-- What you are asked to do --
Your task is to quote the listing below exactly, beginning with its first line and ending on the line bearing "scene.camera = cam".
Dataset content start
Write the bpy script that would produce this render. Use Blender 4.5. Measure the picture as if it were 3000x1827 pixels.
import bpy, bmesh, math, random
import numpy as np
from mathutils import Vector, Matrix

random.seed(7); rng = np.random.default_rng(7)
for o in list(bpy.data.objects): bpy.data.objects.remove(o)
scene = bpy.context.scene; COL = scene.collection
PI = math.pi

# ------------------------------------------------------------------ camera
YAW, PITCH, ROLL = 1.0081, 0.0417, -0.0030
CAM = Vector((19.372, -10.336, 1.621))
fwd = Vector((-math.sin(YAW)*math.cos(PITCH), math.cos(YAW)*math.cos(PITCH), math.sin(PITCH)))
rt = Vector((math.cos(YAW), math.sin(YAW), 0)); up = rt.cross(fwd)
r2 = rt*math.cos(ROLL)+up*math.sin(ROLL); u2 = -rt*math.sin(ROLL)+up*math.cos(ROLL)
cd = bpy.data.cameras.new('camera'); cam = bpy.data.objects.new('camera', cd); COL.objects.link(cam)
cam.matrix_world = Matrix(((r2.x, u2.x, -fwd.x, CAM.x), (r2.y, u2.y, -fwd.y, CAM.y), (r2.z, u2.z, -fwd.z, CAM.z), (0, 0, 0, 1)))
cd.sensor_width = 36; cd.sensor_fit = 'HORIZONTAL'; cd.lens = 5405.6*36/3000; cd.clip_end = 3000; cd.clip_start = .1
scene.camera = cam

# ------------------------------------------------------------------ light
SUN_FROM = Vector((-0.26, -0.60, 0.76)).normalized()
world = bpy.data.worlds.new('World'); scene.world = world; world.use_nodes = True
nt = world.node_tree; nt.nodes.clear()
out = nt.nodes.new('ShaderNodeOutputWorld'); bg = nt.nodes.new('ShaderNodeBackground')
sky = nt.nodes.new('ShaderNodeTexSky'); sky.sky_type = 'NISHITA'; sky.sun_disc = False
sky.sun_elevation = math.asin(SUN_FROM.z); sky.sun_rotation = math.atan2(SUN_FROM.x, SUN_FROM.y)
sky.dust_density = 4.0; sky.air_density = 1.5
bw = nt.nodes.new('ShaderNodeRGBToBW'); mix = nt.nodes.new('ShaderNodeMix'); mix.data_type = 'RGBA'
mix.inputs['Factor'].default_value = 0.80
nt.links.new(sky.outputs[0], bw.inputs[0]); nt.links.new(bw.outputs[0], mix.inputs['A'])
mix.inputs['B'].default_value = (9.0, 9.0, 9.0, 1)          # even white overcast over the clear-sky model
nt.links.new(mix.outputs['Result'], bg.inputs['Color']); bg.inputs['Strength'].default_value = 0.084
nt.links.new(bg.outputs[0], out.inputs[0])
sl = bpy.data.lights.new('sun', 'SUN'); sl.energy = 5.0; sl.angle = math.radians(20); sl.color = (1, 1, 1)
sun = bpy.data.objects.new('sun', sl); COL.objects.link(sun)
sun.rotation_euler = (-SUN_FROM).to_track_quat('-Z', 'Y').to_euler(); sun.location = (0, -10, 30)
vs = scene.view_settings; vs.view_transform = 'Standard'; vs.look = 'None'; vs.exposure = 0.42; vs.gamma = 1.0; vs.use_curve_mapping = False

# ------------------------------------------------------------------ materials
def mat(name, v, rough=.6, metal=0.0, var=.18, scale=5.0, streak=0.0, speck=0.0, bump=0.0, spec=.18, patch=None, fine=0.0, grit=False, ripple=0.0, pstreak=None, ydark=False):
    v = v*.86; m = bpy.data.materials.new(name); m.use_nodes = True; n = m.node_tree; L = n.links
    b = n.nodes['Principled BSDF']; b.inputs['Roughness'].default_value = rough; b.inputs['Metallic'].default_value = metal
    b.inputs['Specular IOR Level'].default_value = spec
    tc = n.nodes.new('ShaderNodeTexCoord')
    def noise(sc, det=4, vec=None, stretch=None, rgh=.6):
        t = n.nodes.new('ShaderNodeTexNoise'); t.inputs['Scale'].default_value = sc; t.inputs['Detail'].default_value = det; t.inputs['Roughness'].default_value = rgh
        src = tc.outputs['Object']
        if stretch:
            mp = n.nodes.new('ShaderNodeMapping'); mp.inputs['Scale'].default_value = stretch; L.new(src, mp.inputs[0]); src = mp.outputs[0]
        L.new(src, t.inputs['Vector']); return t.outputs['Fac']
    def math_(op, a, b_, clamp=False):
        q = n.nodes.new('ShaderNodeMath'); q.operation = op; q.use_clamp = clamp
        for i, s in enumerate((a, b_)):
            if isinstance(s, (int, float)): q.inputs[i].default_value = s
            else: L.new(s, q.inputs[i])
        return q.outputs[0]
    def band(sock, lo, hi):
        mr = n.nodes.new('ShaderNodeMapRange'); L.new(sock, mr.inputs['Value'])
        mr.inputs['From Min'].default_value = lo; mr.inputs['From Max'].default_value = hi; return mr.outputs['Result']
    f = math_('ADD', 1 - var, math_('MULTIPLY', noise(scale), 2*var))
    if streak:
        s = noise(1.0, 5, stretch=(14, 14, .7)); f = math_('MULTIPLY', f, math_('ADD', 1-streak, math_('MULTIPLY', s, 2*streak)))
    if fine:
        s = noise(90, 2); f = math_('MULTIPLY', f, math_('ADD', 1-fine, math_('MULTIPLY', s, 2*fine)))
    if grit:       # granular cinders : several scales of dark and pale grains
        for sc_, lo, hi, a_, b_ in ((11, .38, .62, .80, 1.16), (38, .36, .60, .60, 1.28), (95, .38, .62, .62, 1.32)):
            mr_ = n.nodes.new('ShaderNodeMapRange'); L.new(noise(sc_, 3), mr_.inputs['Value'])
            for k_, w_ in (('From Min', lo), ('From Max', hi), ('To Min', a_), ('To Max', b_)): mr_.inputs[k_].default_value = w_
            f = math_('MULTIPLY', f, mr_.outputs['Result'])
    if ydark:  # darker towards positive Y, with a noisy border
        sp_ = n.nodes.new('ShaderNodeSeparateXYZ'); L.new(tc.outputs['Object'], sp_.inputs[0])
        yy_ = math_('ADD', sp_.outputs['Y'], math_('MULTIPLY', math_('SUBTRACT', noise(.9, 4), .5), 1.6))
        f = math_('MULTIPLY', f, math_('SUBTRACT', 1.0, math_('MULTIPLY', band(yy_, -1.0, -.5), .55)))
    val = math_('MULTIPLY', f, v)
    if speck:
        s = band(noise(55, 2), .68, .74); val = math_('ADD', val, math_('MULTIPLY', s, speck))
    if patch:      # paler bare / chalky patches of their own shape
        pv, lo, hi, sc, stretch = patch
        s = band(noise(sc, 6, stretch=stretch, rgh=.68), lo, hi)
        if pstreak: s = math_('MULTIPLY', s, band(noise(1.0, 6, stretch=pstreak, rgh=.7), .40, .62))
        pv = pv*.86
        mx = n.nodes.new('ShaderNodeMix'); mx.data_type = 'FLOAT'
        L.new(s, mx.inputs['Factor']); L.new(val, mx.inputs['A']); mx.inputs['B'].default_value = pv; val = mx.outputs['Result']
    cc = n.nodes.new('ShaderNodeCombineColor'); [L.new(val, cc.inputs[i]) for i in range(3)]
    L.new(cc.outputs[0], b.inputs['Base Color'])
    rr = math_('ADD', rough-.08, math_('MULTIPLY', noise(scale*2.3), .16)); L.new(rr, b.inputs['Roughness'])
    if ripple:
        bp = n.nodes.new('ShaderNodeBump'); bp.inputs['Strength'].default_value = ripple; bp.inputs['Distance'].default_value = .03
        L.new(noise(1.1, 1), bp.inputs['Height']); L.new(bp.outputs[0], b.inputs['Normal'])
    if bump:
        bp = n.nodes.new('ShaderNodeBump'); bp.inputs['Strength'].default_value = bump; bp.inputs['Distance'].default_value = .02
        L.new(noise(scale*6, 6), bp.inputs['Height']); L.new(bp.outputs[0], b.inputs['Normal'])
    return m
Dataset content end
-- Final answer --
Write the bpy script that would produce this render. Use Blender 4.5. Measure the picture as if it were 3000x1827 pixels.
import bpy, bmesh, math, random
import numpy as np
from mathutils import Vector, Matrix

random.seed(7); rng = np.random.default_rng(7)
for o in list(bpy.data.objects): bpy.data.objects.remove(o)
scene = bpy.context.scene; COL = scene.collection
PI = math.pi

# ------------------------------------------------------------------ camera
YAW, PITCH, ROLL = 1.0081, 0.0417, -0.0030
CAM = Vector((19.372, -10.336, 1.621))
fwd = Vector((-math.sin(YAW)*math.cos(PITCH), math.cos(YAW)*math.cos(PITCH), math.sin(PITCH)))
rt = Vector((math.cos(YAW), math.sin(YAW), 0)); up = rt.cross(fwd)
r2 = rt*math.cos(ROLL)+up*math.sin(ROLL); u2 = -rt*math.sin(ROLL)+up*math.cos(ROLL)
cd = bpy.data.cameras.new('camera'); cam = bpy.data.objects.new('camera', cd); COL.objects.link(cam)
cam.matrix_world = Matrix(((r2.x, u2.x, -fwd.x, CAM.x), (r2.y, u2.y, -fwd.y, CAM.y), (r2.z, u2.z, -fwd.z, CAM.z), (0, 0, 0, 1)))
cd.sensor_width = 36; cd.sensor_fit = 'HORIZONTAL'; cd.lens = 5405.6*36/3000; cd.clip_end = 3000; cd.clip_start = .1
scene.camera = cam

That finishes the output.